--- start ---

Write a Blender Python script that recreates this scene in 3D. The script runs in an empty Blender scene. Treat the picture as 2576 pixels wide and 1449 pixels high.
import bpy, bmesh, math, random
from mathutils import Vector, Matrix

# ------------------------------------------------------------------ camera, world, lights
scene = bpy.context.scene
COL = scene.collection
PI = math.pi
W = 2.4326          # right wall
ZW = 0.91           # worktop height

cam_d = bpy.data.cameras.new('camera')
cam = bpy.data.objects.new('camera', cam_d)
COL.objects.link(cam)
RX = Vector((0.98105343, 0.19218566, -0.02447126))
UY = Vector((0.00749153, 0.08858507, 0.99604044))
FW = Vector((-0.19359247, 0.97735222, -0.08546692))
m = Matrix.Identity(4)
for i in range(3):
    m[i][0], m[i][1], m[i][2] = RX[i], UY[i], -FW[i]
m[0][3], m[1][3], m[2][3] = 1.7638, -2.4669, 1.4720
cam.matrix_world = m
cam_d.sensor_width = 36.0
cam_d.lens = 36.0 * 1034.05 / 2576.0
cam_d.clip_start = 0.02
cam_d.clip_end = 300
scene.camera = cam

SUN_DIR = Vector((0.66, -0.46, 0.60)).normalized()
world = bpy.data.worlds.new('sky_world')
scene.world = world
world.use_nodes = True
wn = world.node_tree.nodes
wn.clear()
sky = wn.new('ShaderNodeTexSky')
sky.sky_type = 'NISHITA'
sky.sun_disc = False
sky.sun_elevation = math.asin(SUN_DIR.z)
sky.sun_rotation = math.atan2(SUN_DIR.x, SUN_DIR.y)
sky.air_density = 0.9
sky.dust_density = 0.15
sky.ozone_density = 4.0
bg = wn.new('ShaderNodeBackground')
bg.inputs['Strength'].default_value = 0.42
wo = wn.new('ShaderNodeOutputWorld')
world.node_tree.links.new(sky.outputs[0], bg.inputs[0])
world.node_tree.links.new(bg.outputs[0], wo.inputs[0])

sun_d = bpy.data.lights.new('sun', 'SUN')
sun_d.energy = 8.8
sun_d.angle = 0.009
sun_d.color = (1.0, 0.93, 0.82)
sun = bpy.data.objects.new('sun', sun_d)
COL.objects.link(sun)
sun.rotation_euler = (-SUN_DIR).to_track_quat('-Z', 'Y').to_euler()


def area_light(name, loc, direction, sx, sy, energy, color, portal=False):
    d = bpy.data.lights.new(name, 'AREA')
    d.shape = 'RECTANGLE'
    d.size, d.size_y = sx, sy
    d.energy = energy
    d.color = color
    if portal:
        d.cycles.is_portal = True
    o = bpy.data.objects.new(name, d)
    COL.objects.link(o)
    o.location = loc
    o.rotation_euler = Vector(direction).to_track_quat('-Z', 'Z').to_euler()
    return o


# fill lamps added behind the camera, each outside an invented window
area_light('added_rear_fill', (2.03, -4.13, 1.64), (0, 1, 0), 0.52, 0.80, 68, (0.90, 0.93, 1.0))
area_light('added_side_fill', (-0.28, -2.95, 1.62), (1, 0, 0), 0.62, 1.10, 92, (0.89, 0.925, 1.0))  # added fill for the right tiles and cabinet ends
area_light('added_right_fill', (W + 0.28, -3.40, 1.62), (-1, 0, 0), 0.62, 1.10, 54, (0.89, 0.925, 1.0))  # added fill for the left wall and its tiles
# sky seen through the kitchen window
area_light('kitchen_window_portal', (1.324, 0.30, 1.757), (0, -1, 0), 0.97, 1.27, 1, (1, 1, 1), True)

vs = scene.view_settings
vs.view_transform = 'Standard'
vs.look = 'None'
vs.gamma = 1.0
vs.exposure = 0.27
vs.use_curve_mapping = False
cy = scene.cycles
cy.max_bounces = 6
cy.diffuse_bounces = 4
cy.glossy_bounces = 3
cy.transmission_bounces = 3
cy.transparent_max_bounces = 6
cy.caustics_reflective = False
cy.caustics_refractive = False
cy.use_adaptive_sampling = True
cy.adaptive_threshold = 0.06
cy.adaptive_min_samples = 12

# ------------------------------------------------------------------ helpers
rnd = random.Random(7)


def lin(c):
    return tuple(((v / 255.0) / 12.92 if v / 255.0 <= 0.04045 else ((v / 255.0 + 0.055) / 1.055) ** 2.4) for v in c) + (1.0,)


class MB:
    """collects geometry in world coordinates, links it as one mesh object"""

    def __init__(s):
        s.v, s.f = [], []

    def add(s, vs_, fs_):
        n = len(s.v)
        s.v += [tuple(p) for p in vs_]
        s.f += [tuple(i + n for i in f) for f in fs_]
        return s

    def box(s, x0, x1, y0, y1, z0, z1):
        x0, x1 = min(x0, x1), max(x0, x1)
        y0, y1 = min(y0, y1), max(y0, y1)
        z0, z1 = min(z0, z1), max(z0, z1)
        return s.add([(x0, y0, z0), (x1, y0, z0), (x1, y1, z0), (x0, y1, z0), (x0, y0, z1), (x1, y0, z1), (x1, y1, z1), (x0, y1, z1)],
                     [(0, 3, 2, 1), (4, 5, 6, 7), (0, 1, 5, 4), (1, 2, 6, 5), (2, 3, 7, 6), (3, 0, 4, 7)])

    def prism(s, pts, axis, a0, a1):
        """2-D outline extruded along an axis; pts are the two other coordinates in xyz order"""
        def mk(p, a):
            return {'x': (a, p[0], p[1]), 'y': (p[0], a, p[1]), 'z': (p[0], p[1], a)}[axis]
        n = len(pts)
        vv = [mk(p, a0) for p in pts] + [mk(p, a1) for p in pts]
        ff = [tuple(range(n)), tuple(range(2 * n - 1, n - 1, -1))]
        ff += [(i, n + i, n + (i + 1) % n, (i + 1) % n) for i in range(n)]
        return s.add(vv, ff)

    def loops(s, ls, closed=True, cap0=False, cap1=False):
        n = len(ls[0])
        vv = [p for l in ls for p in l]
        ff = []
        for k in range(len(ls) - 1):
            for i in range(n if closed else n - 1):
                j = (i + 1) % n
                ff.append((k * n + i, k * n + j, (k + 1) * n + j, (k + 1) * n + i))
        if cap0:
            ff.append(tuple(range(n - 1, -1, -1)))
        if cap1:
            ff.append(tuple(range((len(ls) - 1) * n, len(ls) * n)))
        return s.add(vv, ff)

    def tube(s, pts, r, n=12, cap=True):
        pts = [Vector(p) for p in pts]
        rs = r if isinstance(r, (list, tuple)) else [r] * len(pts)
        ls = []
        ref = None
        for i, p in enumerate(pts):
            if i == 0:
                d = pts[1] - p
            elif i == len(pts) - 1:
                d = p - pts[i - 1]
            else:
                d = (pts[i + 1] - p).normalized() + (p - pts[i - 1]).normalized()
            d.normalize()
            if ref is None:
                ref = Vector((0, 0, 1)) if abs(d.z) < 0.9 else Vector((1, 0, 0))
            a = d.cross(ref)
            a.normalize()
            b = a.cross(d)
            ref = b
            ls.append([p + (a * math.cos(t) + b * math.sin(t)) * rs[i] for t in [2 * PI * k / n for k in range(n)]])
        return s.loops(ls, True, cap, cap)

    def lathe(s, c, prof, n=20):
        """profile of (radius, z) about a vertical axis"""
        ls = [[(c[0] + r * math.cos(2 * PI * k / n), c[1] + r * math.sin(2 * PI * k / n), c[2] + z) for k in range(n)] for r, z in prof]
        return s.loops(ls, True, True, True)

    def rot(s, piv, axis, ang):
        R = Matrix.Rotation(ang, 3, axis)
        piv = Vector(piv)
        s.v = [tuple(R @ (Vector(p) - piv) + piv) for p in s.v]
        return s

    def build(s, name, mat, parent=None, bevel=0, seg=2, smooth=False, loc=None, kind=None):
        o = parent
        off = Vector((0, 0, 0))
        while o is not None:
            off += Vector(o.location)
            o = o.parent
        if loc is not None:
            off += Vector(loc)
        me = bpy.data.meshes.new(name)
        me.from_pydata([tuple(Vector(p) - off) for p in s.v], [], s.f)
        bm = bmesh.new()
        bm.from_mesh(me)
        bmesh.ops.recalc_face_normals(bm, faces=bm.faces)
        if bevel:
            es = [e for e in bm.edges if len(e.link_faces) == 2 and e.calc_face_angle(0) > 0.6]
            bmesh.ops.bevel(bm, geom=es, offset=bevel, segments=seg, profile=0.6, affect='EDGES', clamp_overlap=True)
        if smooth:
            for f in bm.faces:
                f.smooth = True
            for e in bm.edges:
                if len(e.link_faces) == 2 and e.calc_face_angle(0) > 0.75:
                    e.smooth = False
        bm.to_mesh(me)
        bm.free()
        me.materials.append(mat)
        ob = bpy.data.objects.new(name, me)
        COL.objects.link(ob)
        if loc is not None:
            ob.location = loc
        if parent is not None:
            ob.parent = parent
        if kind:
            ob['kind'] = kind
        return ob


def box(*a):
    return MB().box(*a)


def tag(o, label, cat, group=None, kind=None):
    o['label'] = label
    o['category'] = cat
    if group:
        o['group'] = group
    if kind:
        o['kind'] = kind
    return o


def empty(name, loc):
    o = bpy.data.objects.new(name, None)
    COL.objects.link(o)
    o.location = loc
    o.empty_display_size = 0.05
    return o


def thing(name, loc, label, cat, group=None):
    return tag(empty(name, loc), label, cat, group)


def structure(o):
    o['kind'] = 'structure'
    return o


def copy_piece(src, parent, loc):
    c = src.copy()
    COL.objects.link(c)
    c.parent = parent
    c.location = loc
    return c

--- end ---

• _Work required_
Return exactly the leading lines of the listing, stopping after the line in which "scene.camera = cam" occurs.

• _Final result_
Write a Blender Python script that recreates this scene in 3D. The script runs in an empty Blender scene. Treat the picture as 2576 pixels wide and 1449 pixels high.
import bpy, bmesh, math, random
from mathutils import Vector, Matrix

# ------------------------------------------------------------------ camera, world, lights
scene = bpy.context.scene
COL = scene.collection
PI = math.pi
W = 2.4326          # right wall
ZW = 0.91           # worktop height

cam_d = bpy.data.cameras.new('camera')
cam = bpy.data.objects.new('camera', cam_d)
COL.objects.link(cam)
RX = Vector((0.98105343, 0.19218566, -0.02447126))
UY = Vector((0.00749153, 0.08858507, 0.99604044))
FW = Vector((-0.19359247, 0.97735222, -0.08546692))
m = Matrix.Identity(4)
for i in range(3):
    m[i][0], m[i][1], m[i][2] = RX[i], UY[i], -FW[i]
m[0][3], m[1][3], m[2][3] = 1.7638, -2.4669, 1.4720
cam.matrix_world = m
cam_d.sensor_width = 36.0
cam_d.lens = 36.0 * 1034.05 / 2576.0
cam_d.clip_start = 0.02
cam_d.clip_end = 300
scene.camera = cam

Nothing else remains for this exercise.